Engineering researchers at UW look at safety and security of automated vehicles


UW's Autonomous Vehicle Research and Intelligence Lab is teaming up with vehicle supplier Magna International for a project that will look into the security and safety of automated vehicles.  (John Locher/Associated Press - image credit)

UW’s Autonomous Vehicle Research and Intelligence Lab is teaming up with vehicle supplier Magna International for a project that will look into the security and safety of automated vehicles. (John Locher/Associated Press – image credit)

University of Waterloo is taking a step closer in the future development of automated vehicles by partnering with vehicle supplier Magna International.
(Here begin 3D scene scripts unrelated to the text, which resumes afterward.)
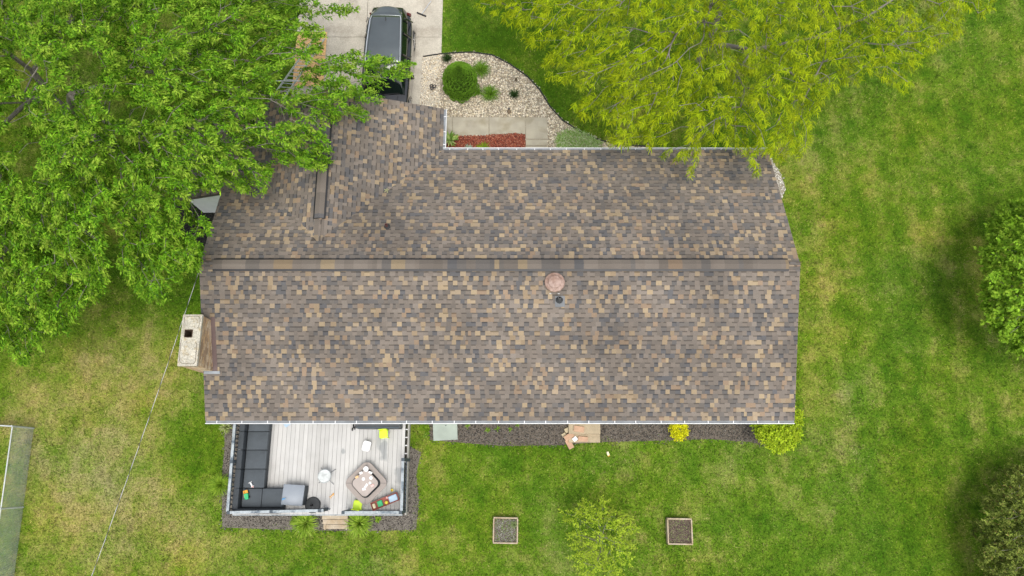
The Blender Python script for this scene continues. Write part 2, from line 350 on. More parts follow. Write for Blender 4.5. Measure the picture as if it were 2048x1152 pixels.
# ---------------------------------------------------------------- house
house = thing('ranch_house', 'long low house under a brown and tan dimensional shingle roof with garage wing', 'house', (0, 6.2, 0))
def part(mb, name, m, parent=house, **k): return mb.build(name, m, parent, world=True, **k)
PAL = {'taupe': [(.172, .146, .123), (.156, .134, .114), (.184, .158, .134), (.145, .125, .107)],
       'tan': [(.290, .226, .146), (.250, .190, .124), (.232, .170, .118), (.274, .216, .148)],
       'dark': [(.110, .103, .098), (.124, .113, .104), (.100, .098, .100), (.132, .118, .105)]}
def shingle_col(tooth):
    r = random.random()
    if tooth: k = 'tan' if r < .33 else ('taupe' if r < .86 else 'dark')
    else: k = 'tan' if r < .05 else ('taupe' if r < .62 else 'dark')
    c = random.choice(PAL[k]); j = random.uniform(.92, 1.08); return tuple(x * j for x in c)
def shingles(mb, org, U, Vd, Nn, rows, urange):
    """courses of laminated shingles: org eave point, U along eave, Vd up the slope, Nn normal; urange(row)->(u0,u1)"""
    org, U, Vd, Nn = map(Vector, (org, U, Vd, Nn)); e = .143
    def P(u, v, h): return org + U * u + Vd * v + Nn * h
    for r in range(rows):
        u0, u1 = urange(r * e + e / 2)
        if u1 - u0 < .05: continue
        u = u0 - random.uniform(0, .15); v0 = r * e; tooth = random.random() < .5; col = shingle_col(tooth); drift = 1
        while u < u1:
            wdt = random.choice((.09, .13, .145, .155, .165, .175)) * random.uniform(.92, 1.08)
            a, b = max(u, u0), min(u + wdt, u1)
            if b - a > .01:
                h = .017 if tooth else .008; v1 = v0 + e + .03; ht = .0015
                if v1 > rows * e: v1 = rows * e
                vs = [P(a, v0, h), P(b, v0, h), P(b, v1, ht), P(a, v1, ht), P(a, v0, -.004), P(b, v0, -.004)]
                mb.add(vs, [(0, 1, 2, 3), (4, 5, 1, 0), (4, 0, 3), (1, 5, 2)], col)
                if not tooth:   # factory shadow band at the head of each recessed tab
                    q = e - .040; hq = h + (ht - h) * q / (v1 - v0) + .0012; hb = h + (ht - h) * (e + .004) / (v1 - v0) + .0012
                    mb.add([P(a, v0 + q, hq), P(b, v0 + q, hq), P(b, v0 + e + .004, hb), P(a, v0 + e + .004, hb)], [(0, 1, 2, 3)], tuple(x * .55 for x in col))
            u += wdt; tooth = not tooth if random.random() < .93 else tooth
            if random.random() > .06: col = shingle_col(tooth)
        # next course
sl = math.hypot(1, PITCH); cs_, sn_ = 1 / sl, PITCH / sl
half = RY - HY0; rowsS = int(half * sl / .143) + 1
roof = MB()
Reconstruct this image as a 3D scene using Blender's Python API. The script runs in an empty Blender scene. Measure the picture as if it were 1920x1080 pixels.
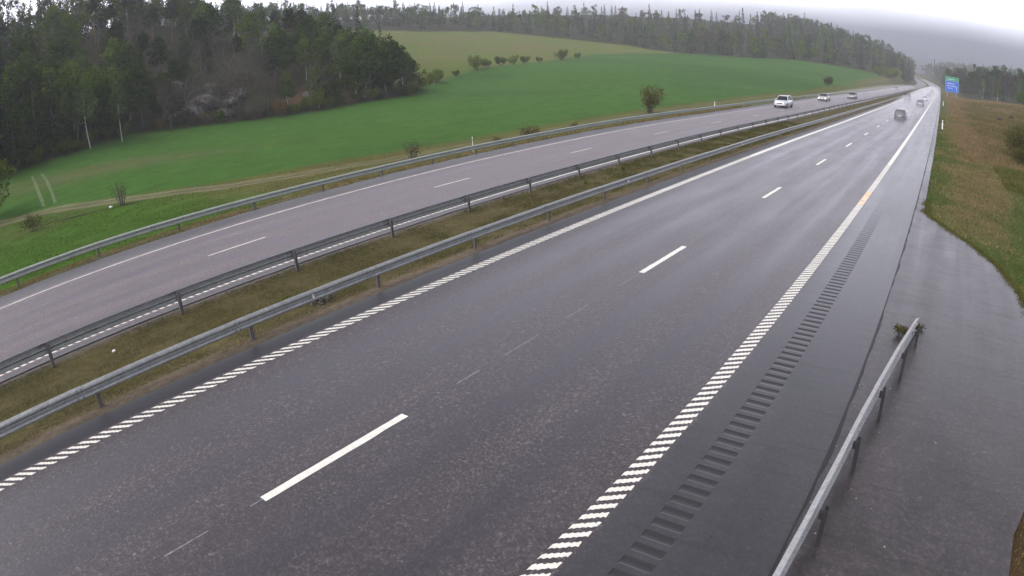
import bpy, bmesh, math, random
import numpy as np
from mathutils import Matrix, Vector
R = math.radians
rng = np.random.default_rng(7)
random.seed(7)
scene = bpy.context.scene
COL = scene.collection

# ------------------------------------------------------------------ camera
cd = bpy.data.cameras.new('traffic_camera')
cam = bpy.data.objects.new('traffic_camera', cd)
COL.objects.link(cam)
cd.type = 'PANO'
cd.panorama_type = 'FISHEYE_LENS_POLYNOMIAL'      # the real lens has barrel distortion
cd.sensor_width, cd.sensor_height, cd.sensor_fit = 36, 20.25, 'HORIZONTAL'
cd.fisheye_fov = math.pi
LENS = (1234.33, -0.0101338, -0.0328207)           # focal length in px at 1920, k1, k2
_th = np.linspace(0, 1.0, 500)
_r = LENS[0]*_th*(1+LENS[1]*_th**2+LENS[2]*_th**4)*36/1920
_m = _r < 22.5
_k = np.linalg.lstsq(np.stack([_r, _r**2, _r**3, _r**4], 1)[_m], _th[_m], rcond=None)[0]
cd.fisheye_polynomial_k0 = 0
for _i in range(4):
    setattr(cd, 'fisheye_polynomial_k%d' % (_i+1), -float(_k[_i]))
cd.shift_x, cd.shift_y = -0.009349, 0.058323
cd.clip_start, cd.clip_end = 0.1, 5000
r3 = (0.804062296, 0.592669841, -0.047183516)
u3 = (-0.189681979, 0.330930170, 0.924394921)
f3 = (-0.563475439, 0.734321240, -0.378507260)
CAM = Vector((7.6362, 0, 5.648))
cam.matrix_world = Matrix(((r3[0], u3[0], -f3[0], CAM.x), (r3[1], u3[1], -f3[1], CAM.y), (r3[2], u3[2], -f3[2], CAM.z), (0, 0, 0, 1)))
scene.camera = cam

# ------------------------------------------------------------------ light
SUN_EL, SUN_AZ = R(55), R(200)
world = bpy.data.worlds.new("World")
scene.world = world
world.use_nodes = True
wt = world.node_tree
wt.nodes.clear()
def wn(t, **k):
    n = wt.nodes.new(t)
    for a, b in k.items():
        setattr(n, a, b)
    return n
sky = wn('ShaderNodeTexSky', sky_type='NISHITA', sun_disc=False, sun_elevation=SUN_EL, sun_rotation=SUN_AZ, air_density=1.0, dust_density=3.0)
hsv = wn('ShaderNodeHueSaturation')
hsv.inputs['Saturation'].default_value = 0.18
wt.links.new(sky.outputs[0], hsv.inputs['Color'])
tc = wn('ShaderNodeTexCoord')
mp = wn('ShaderNodeMapping')
mp.inputs['Scale'].default_value = (1, 1, 3.2)
wt.links.new(tc.outputs['Generated'], mp.inputs['Vector'])
nz = wn('ShaderNodeTexNoise')
nz.inputs['Scale'].default_value = 2.1
nz.inputs['Detail'].default_value = 6
wt.links.new(mp.outputs[0], nz.inputs['Vector'])
cr = wn('ShaderNodeValToRGB')
cr.color_ramp.elements[0].position = 0.3
cr.color_ramp.elements[0].color = (0.58, 0.59, 0.66, 1)
cr.color_ramp.elements[1].position = 0.72
cr.color_ramp.elements[1].color = (1.20, 1.18, 1.22, 1)
wt.links.new(nz.outputs['Fac'], cr.inputs['Fac'])
mx = wn('ShaderNodeMix', data_type='RGBA', blend_type='MULTIPLY')
mx.inputs['Factor'].default_value = 1
wt.links.new(hsv.outputs[0], mx.inputs['A'])
wt.links.new(cr.outputs[0], mx.inputs['B'])
# the cloud base is dark just above the horizon and bright higher up
sx = wn('ShaderNodeSeparateXYZ')
wt.links.new(tc.outputs['Generated'], sx.inputs[0])
er = wn('ShaderNodeValToRGB')
for _p, _c in ((0.0, (.20, .215, .27)), (0.07, (.215, .23, .285)), (0.145, (1.95, 1.90, 1.95)), (0.22, (1.5, 1.46, 1.5)), (0.40, (.86, .84, .86)), (1.0, (.45, .44, .43))):
    e_ = er.color_ramp.elements.new(_p) if _p not in (0.0, 1.0) else er.color_ramp.elements[0 if _p == 0 else len(er.color_ramp.elements)-1]
    e_.color = (*_c, 1)
wt.links.new(sx.outputs['Z'], er.inputs['Fac'])
mx2 = wn('ShaderNodeMix', data_type='RGBA', blend_type='MULTIPLY')
mx2.inputs['Factor'].default_value = 1
wt.links.new(mx.outputs['Result'], mx2.inputs['A'])
wt.links.new(er.outputs[0], mx2.inputs['B'])
bg = wn('ShaderNodeBackground')
bg.inputs['Strength'].default_value = 0.12
wt.links.new(mx2.outputs['Result'], bg.inputs['Color'])
wo = wn('ShaderNodeOutputWorld')
wt.links.new(bg.outputs[0], wo.inputs['Surface'])

sl = bpy.data.lights.new('sun', 'SUN')
sl.energy, sl.angle, sl.color = 0.5, R(40), (1.0, 0.96, 0.90)
so = bpy.data.objects.new('sun', sl)
COL.objects.link(so)
so.rotation_euler = (R(90)-SUN_EL, 0, math.pi-SUN_AZ)

scene.view_settings.view_transform = 'Standard'
scene.view_settings.look = 'None'
scene.view_settings.gamma = 1
scene.view_settings.exposure = 1.65
scene.view_settings.use_curve_mapping = False
scene.cycles.use_denoising = True
scene.cycles.max_bounces = 6
scene.cycles.volume_bounces = 1
scene.cycles.transparent_max_bounces = 8
scene.cycles.volume_step_rate = 4

# ------------------------------------------------------------------ helpers
def tag(o, label=None, cat=None, group=None, kind=None):
    if label: o['label'] = label
    if cat: o['category'] = cat
    if group: o['group'] = group
    if kind: o['kind'] = kind
    return o

def mesh(name, V, F, mats, parent=None, uv=None, smooth=False, fm=None, link=True):
    me = bpy.data.meshes.new(name)
    V = np.asarray(V, dtype=np.float32).reshape(-1, 3)
    if isinstance(F, np.ndarray):
        n, k = F.shape
        me.vertices.add(len(V)); me.vertices.foreach_set('co', V.ravel())
        me.loops.add(n*k); me.loops.foreach_set('vertex_index', F.astype(np.int32).ravel())
        me.polygons.add(n); me.polygons.foreach_set('loop_start', np.arange(0, n*k, k, dtype=np.int32))
        me.update(calc_edges=True)
    else:
        me.from_pydata([tuple(map(float, v)) for v in V], [], F)
        me.update()
    if not isinstance(mats, (list, tuple)):
        mats = [mats]
    for m in mats:
        me.materials.append(m)
    if fm is not None:
        me.polygons.foreach_set('material_index', np.asarray(fm, dtype=np.int32))
    if uv is not None:
        l = me.uv_layers.new(name='UVMap')
        vi = np.empty(len(me.loops), dtype=np.int32); me.loops.foreach_get('vertex_index', vi)
        l.data.foreach_set('uv', np.asarray(uv, dtype=np.float32)[vi].ravel())
    me.polygons.foreach_set('use_smooth', np.full(len(me.polygons), bool(smooth)))
    o = bpy.data.objects.new(name, me)
    if link:
        COL.objects.link(o)
    if parent is not None:
        o.parent = parent
    return o

def empty(name, loc=(0, 0, 0), rz=0.0):
    o = bpy.data.objects.new(name, None)
    COL.objects.link(o)
    o.location = loc
    o.rotation_euler = (0, 0, rz)
    o.empty_display_size = 0.3
    return o

def kids(o):
    return [c for c in ALLK.get(o.name, [])]
ALLK = {}
def copy_tree(o, parent=None, children=None):
    c = o.copy()
    COL.objects.link(c)
    c.parent = parent
    for ch in list(o.children):
        copy_tree(ch, c)
    return c

class MB:
    """collects boxes, tubes, lofts into one mesh"""
    def __init__(s): s.V, s.F, s.M = [], [], []
    def add(s, V, F, m=0):
        b = len(s.V); s.V += [tuple(v) for v in V]; s.F += [tuple(i+b for i in f) for f in F]; s.M += [m]*len(F)
    def box(s, x0, x1, y0, y1, z0, z1, m=0, rz=0, c=None):
        V = [(x, y, z) for z in (z0, z1) for x, y in ((x0, y0), (x1, y0), (x1, y1), (x0, y1))]
        s.add(V, [(3, 2, 1, 0), (4, 5, 6, 7), (0, 1, 5, 4), (1, 2, 6, 5), (2, 3, 7, 6), (3, 0, 4, 7)], m)
    def tube(s, pts, rad, n=8, m=0, cap=True):
        P = [Vector(p) for p in pts]
        rs = rad if isinstance(rad, (list, tuple)) else [rad]*len(P)
        V, F = [], []
        for i, p in enumerate(P):
            d = (P[min(i+1, len(P)-1)]-P[max(i-1, 0)]).normalized()
            a = d.orthogonal().normalized() if abs(d.z) < 0.99 else Vector((1, 0, 0))
            if abs(d.z) < 0.99:
                a = d.cross(Vector((0, 0, 1))).normalized()
            b = d.cross(a).normalized()
            for k in range(n):
                t = 2*math.pi*k/n
                V.append(p+(a*math.cos(t)+b*math.sin(t))*rs[i])
        for i in range(len(P)-1):
            for k in range(n):
                k2 = (k+1) % n
                F.append((i*n+k, i*n+k2, (i+1)*n+k2, (i+1)*n+k))
        if cap:
            F.append(tuple(range(n))[::-1]); F.append(tuple((len(P)-1)*n+k for k in range(n)))
        s.add(V, F, m)
    def build(s, name, mats, parent=None, smooth=False, link=True):
        return mesh(name, s.V, s.F, mats, parent, smooth=smooth, fm=s.M if max(s.M, default=0) > 0 else None, link=link)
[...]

As vehicles become increasingly more advanced and autonomous, researchers with the school’s Autonomous Vehicle Research and Intelligence Lab will be looking at how to make automated vehicles safer and more secure.

Magna International will be providing a vehicle for the project, which Sebastian Fischmeister, a professor in the Department of Electrical and Computer Engineering, said will be a major benefit to their research.

“Usually cars are closed systems. As a researcher you can’t just go into a car and replace something and try out your own thing,” Fischmeister said.

“The messages that are transmitted in the car are not public, you don’t know what the bits and pieces mean.”

Challenges with automated systems

Automated vehicles are different from fully autonomous vehicles, where the driver can sit back and let the vehicle drive itself, Fischmeister explained.

An automated approach is more incremental — the vehicle automates one driver function after another until the vehicle reaches a point where the driver doesn’t have to pay attention, he said, which can present its own set of challenges.

“When you use any aid function like for example, your adaptive cruise control or lane centring, you have the expectation that the car doesn’t crash, that the car doesn’t do any bad action,” he said.

“What we specifically look into is how can we use modern software and system paradigms like for example, machine learning, in a context that you can trust the system.”

And an added challenge to that, Fischmeister said, is making sure those systems remain secure.

“Now that all these vehicles are connected, you have the risk of someone sitting somewhere and through the internet and through connectivity reaching out to all vehicles of a particular manufacture,” he said.

“That’s why safety and security are the key challenges.”

Fischmeister adds that by having access to the vehicle, Magna’s expertise and knowledge of automotive systems, it means researchers can now conduct their own experiments to improve the system and test how they will perform in real life.

“We can, for example, go in and replace the camera with a more experimental system and try out and see how well our research framework and research results apply in this particular case,” he said.